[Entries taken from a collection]

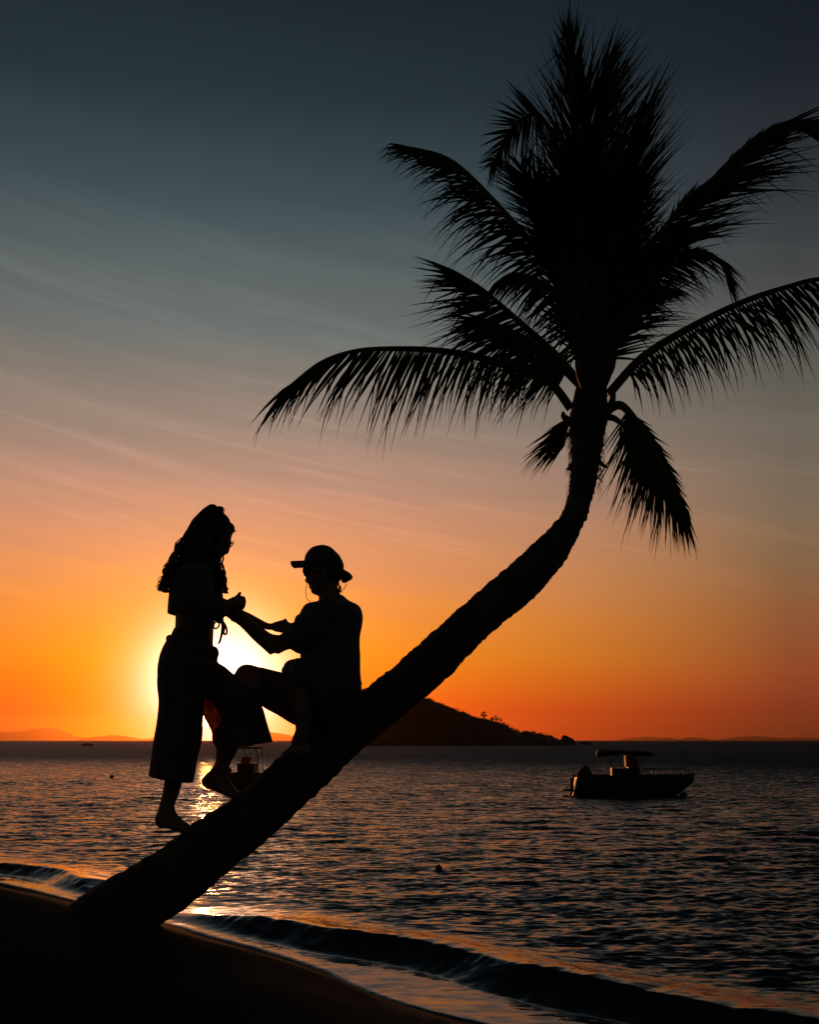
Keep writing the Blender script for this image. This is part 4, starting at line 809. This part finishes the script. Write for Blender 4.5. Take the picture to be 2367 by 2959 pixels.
def boat_left():
    D = 55.0; s = F / D; X0 = (652 - CX) / F * D
    t = thing('motor_boat', (X0, D, 0.0), 'small motor boat with red cloth in its frame, half hidden behind the palm trunk', 'boat'); t.rotation_euler = (0, 0, R(-5))
    mb = MB(); hull(mb, 4.8, .86, 1.9); lpart('hull', mb, HULLM, t, False)
    px = lambda x: (x - 652) / s; pz = lambda y: (HOR + CAMZ * s - y) / s
    c = MB(); box(c, (px(716), 0, pz(2220)), (px(740) - px(716), .45, .30)); ellipsoid(c, (px(704), 0, pz(2224)), (.25, .4, .25)); lpart('console', c, HULLM, t, False)
    r = MB(); rows = [[(px(703 + 27 * u + (1.5 if v < .5 else 0)), -.46 + .03 * math.sin(u * 14 + v), pz(2188 + 21 * v - 3 * math.sin(u * 3))) for u in np.linspace(0, 1, 14)] for v in np.linspace(0, 1, 5)]
    n, k = 5, 14; v = np.array(rows).reshape(-1, 3); f = [(i * k + j, i * k + j + 1, (i + 1) * k + j + 1, (i + 1) * k + j) for i in range(n - 1) for j in range(k - 1)]
    v2 = np.vstack([v, v + np.array([0, .02, 0])]); f += [tuple(q + n * k for q in reversed(w)) for w in f[:]]; r.add(v2, f); lpart('red_cloth', r, REDM, t)
    for pts in [[(712, 2160), (718, 2185), (720, 2230)], [(726, 2160), (739, 2186), (743, 2230)], [(750, 2155), (753, 2190), (755, 2232)]]:
        for y in (-.6, .6): lpart('canopy_pole', tube(MB(), [(px(a), y, pz(b)) for a, b in pts], .02, k=6), STEELM, t)
    cn = MB(); box(cn, (px(722), 0, pz(2160)), (px(752) - px(722), .7, .05)); lpart('canopy', cn, CANVM, t, False)
    o = MB(); box(o, (px(660), 0, .55), (.12, .18, .42)); ellipsoid(o, (px(660), 0, .98), (.2, .18, .14)); lpart('outboard_motor', o, CANVM, t)
boat_left()

def buoy(px, py, r, label):
    D = (CAMZ - r * .35) * F / (py - HOR); mb = MB(); ellipsoid(mb, (0, 0, 0), (r, r, r * .95), 18, 12); tube(mb, [(0, 0, r * .85), (0, 0, r * 1.15)], r * .18, m=2)
    o = put('buoy', mb.mesh('buoy'), BUOYM); o.location = ((px - CX) / F * D, D, r * .35); tag(o, label, 'buoy', 'round buoys afloat on the bay')
buoy(323, 2244, .15, 'round dark buoy floating beyond the standing person on the left')
buoy(1268, 2508, .075, 'round dark buoy floating in open water to the right of the trunk')

# ------------------------------------------------------------------ air
def build_haze():
    mb = MB(); box(mb, (0, 19000, 397.0), (27000, 19500, 400.0)); o = put('haze', mb.mesh('haze'), None, smooth=False)
    m = bpy.data.materials.new('haze_mat'); m.use_nodes = True; nt = m.node_tree; nt.nodes.clear()
    out = nt.nodes.new('ShaderNodeOutputMaterial'); v = nt.nodes.new('ShaderNodeVolumePrincipled')
    v.inputs['Color'].default_value = (1.0, 0.46, 0.15, 1); v.inputs['Density'].default_value = 2.5e-5; v.inputs['Anisotropy'].default_value = 0.85
    nt.links.new(v.outputs[0], out.inputs['Volume']); o.data.materials.append(m); structure(o, 'stuff'); o['label'] = 'thin sunset haze over the bay'
build_haze()
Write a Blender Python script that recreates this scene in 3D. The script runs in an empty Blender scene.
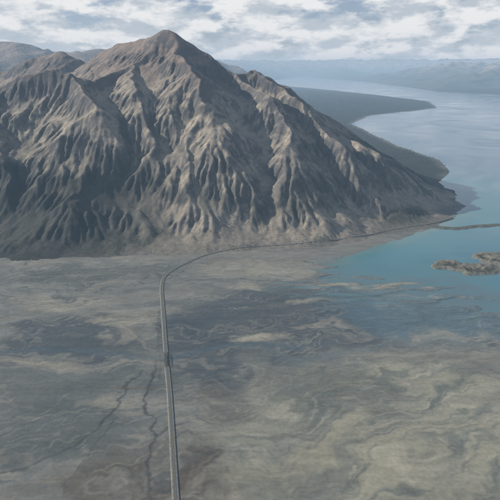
import bpy, math, random, time
import numpy as np
from mathutils import Vector
T0=time.time()
rng=np.random.default_rng(7); random.seed(3)
# 1 Blender unit = 10 m.
CAMH=100.0; TH=math.radians(19.0); FPX=536.0
sT,cT=math.sin(TH),math.cos(TH)
def G(px,py):
    u=(px-250)/FPX; v=(250-py)/FPX
    d=sT-v*cT
    return (CAMH*u/d, CAMH*(cT+v*sT)/d)
# ---------------------------------------------------------------- noise
perm=np.arange(256); rng.shuffle(perm); perm=np.concatenate([perm,perm])
ang=rng.random(256)*2*math.pi; gx=np.cos(ang); gy=np.sin(ang)
def perlin(x,y,s=0):
    x=x+s*17.13; y=y+s*31.77
    xi=np.floor(x).astype(np.int64); yi=np.floor(y).astype(np.int64)
    fx=x-xi; fy=y-yi; xi&=255; yi&=255
    u=fx*fx*fx*(fx*(fx*6-15)+10); v=fy*fy*fy*(fy*(fy*6-15)+10)
    def g(ix,iy,dx,dy):
        h=perm[perm[ix&255]+(iy&255)]; return gx[h]*dx+gy[h]*dy
    a=g(xi,yi,fx,fy); b=g(xi+1,yi,fx-1,fy); c=g(xi,yi+1,fx,fy-1); d=g(xi+1,yi+1,fx-1,fy-1)
    return ((a+u*(b-a))+v*((c+u*(d-c))-(a+u*(b-a))))*1.5
def fbm(x,y,o=4,s=0,g=0.5):
    r=0;a=1;t=0
    for i in range(o):
        r=r+a*perlin(x*2**i,y*2**i,s+i*3); t+=a; a*=g
    return r/t
def ridged(x,y,o=4,s=0,g=0.5):
    r=0;a=1;t=0
    for i in range(o):
        r=r+a*(1-2*np.abs(perlin(x*2**i,y*2**i,s+i*3))); t+=a; a*=g
    return r/t
def sstep(a,b,x):
    t=np.clip((x-a)/(b-a),0,1); return t*t*(3-2*t)
def lin(r,g,b):
    return np.array([((c/255)/12.92 if c/255<0.04045 else ((c/255+0.055)/1.055)**2.4) for c in (r,g,b)])
def mixc(c,col,m):
    return c*(1-m[...,None])+np.asarray(col)*m[...,None]
def segdist(X,Y,a,b):
    ax,ay=a[:2]; bx,by=b[:2]
    dx,dy=bx-ax,by-ay
    t=np.clip(((X-ax)*dx+(Y-ay)*dy)/(dx*dx+dy*dy+1e-9),0,1)
    return np.hypot(X-ax-t*dx,Y-ay-t*dy),t
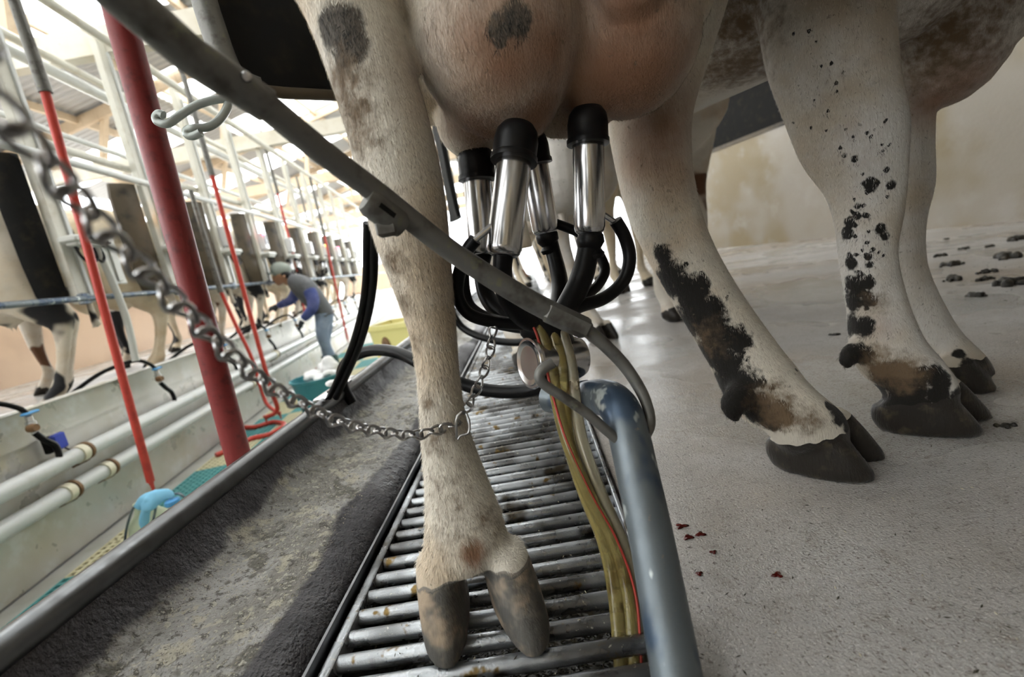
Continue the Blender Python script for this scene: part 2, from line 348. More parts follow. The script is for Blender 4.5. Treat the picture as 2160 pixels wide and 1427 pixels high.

> WHAT IS BEING ASKED
Reproduce each entry precisely. Leave the pictures out.

> TASK ANSWER
Keep writing the Blender script for this image. This is part 4, starting at line 809. This part finishes the script. Write for Blender 4.5. Take the picture to be 2367 by 2959 pixels.
def boat_left():
    D = 55.0; s = F / D; X0 = (652 - CX) / F * D
    t = thing('motor_boat', (X0, D, 0.0), 'small motor boat with red cloth in its frame, half hidden behind the palm trunk', 'boat'); t.rotation_euler = (0, 0, R(-5))
    mb = MB(); hull(mb, 4.8, .86, 1.9); lpart('hull', mb, HULLM, t, False)
    px = lambda x: (x - 652) / s; pz = lambda y: (HOR + CAMZ * s - y) / s
    c = MB(); box(c, (px(716), 0, pz(2220)), (px(740) - px(716), .45, .30)); ellipsoid(c, (px(704), 0, pz(2224)), (.25, .4, .25)); lpart('console', c, HULLM, t, False)
    r = MB(); rows = [[(px(703 + 27 * u + (1.5 if v < .5 else 0)), -.46 + .03 * math.sin(u * 14 + v), pz(2188 + 21 * v - 3 * math.sin(u * 3))) for u in np.linspace(0, 1, 14)] for v in np.linspace(0, 1, 5)]
    n, k = 5, 14; v = np.array(rows).reshape(-1, 3); f = [(i * k + j, i * k + j + 1, (i + 1) * k + j + 1, (i + 1) * k + j) for i in range(n - 1) for j in range(k - 1)]
    v2 = np.vstack([v, v + np.array([0, .02, 0])]); f += [tuple(q + n * k for q in reversed(w)) for w in f[:]]; r.add(v2, f); lpart('red_cloth', r, REDM, t)
    for pts in [[(712, 2160), (718, 2185), (720, 2230)], [(726, 2160), (739, 2186), (743, 2230)], [(750, 2155), (753, 2190), (755, 2232)]]:
        for y in (-.6, .6): lpart('canopy_pole', tube(MB(), [(px(a), y, pz(b)) for a, b in pts], .02, k=6), STEELM, t)
    cn = MB(); box(cn, (px(722), 0, pz(2160)), (px(752) - px(722), .7, .05)); lpart('canopy', cn, CANVM, t, False)
    o = MB(); box(o, (px(660), 0, .55), (.12, .18, .42)); ellipsoid(o, (px(660), 0, .98), (.2, .18, .14)); lpart('outboard_motor', o, CANVM, t)
boat_left()

def buoy(px, py, r, label):
    D = (CAMZ - r * .35) * F / (py - HOR); mb = MB(); ellipsoid(mb, (0, 0, 0), (r, r, r * .95), 18, 12); tube(mb, [(0, 0, r * .85), (0, 0, r * 1.15)], r * .18, m=2)
    o = put('buoy', mb.mesh('buoy'), BUOYM); o.location = ((px - CX) / F * D, D, r * .35); tag(o, label, 'buoy', 'round buoys afloat on the bay')
buoy(323, 2244, .15, 'round dark buoy floating beyond the standing person on the left')
buoy(1268, 2508, .075, 'round dark buoy floating in open water to the right of the trunk')

# ------------------------------------------------------------------ air
def build_haze():
    mb = MB(); box(mb, (0, 19000, 397.0), (27000, 19500, 400.0)); o = put('haze', mb.mesh('haze'), None, smooth=False)
    m = bpy.data.materials.new('haze_mat'); m.use_nodes = True; nt = m.node_tree; nt.nodes.clear()
    out = nt.nodes.new('ShaderNodeOutputMaterial'); v = nt.nodes.new('ShaderNodeVolumePrincipled')
    v.inputs['Color'].default_value = (1.0, 0.46, 0.15, 1); v.inputs['Density'].default_value = 2.5e-5; v.inputs['Anisotropy'].default_value = 0.85
    nt.links.new(v.outputs[0], out.inputs['Volume']); o.data.materials.append(m); structure(o, 'stuff'); o['label'] = 'thin sunset haze over the bay'
build_haze()
Write a Blender Python script that recreates this scene in 3D. The script runs in an empty Blender scene.
import bpy, math, random, time
import numpy as np
from mathutils import Vector
T0=time.time()
rng=np.random.default_rng(7); random.seed(3)
# 1 Blender unit = 10 m.
CAMH=100.0; TH=math.radians(19.0); FPX=536.0
sT,cT=math.sin(TH),math.cos(TH)
def G(px,py):
    u=(px-250)/FPX; v=(250-py)/FPX
    d=sT-v*cT
    return (CAMH*u/d, CAMH*(cT+v*sT)/d)
# ---------------------------------------------------------------- noise
perm=np.arange(256); rng.shuffle(perm); perm=np.concatenate([perm,perm])
ang=rng.random(256)*2*math.pi; gx=np.cos(ang); gy=np.sin(ang)
def perlin(x,y,s=0):
    x=x+s*17.13; y=y+s*31.77
    xi=np.floor(x).astype(np.int64); yi=np.floor(y).astype(np.int64)
    fx=x-xi; fy=y-yi; xi&=255; yi&=255
    u=fx*fx*fx*(fx*(fx*6-15)+10); v=fy*fy*fy*(fy*(fy*6-15)+10)
    def g(ix,iy,dx,dy):
        h=perm[perm[ix&255]+(iy&255)]; return gx[h]*dx+gy[h]*dy
    a=g(xi,yi,fx,fy); b=g(xi+1,yi,fx-1,fy); c=g(xi,yi+1,fx,fy-1); d=g(xi+1,yi+1,fx-1,fy-1)
    return ((a+u*(b-a))+v*((c+u*(d-c))-(a+u*(b-a))))*1.5
def fbm(x,y,o=4,s=0,g=0.5):
    r=0;a=1;t=0
    for i in range(o):
        r=r+a*perlin(x*2**i,y*2**i,s+i*3); t+=a; a*=g
    return r/t
def ridged(x,y,o=4,s=0,g=0.5):
    r=0;a=1;t=0
    for i in range(o):
        r=r+a*(1-2*np.abs(perlin(x*2**i,y*2**i,s+i*3))); t+=a; a*=g
    return r/t
def sstep(a,b,x):
    t=np.clip((x-a)/(b-a),0,1); return t*t*(3-2*t)
def lin(r,g,b):
    return np.array([((c/255)/12.92 if c/255<0.04045 else ((c/255+0.055)/1.055)**2.4) for c in (r,g,b)])
def mixc(c,col,m):
    return c*(1-m[...,None])+np.asarray(col)*m[...,None]
def segdist(X,Y,a,b):
    ax,ay=a[:2]; bx,by=b[:2]
    dx,dy=bx-ax,by-ay
    t=np.clip(((X-ax)*dx+(Y-ay)*dy)/(dx*dx+dy*dy+1e-9),0,1)
    return np.hypot(X-ax-t*dx,Y-ay-t*dy),t
Continue the Blender Python script for this scene: part 2, from line 348. More parts follow. The script is for Blender 4.5. Treat the picture as 2160 pixels wide and 1427 pixels high.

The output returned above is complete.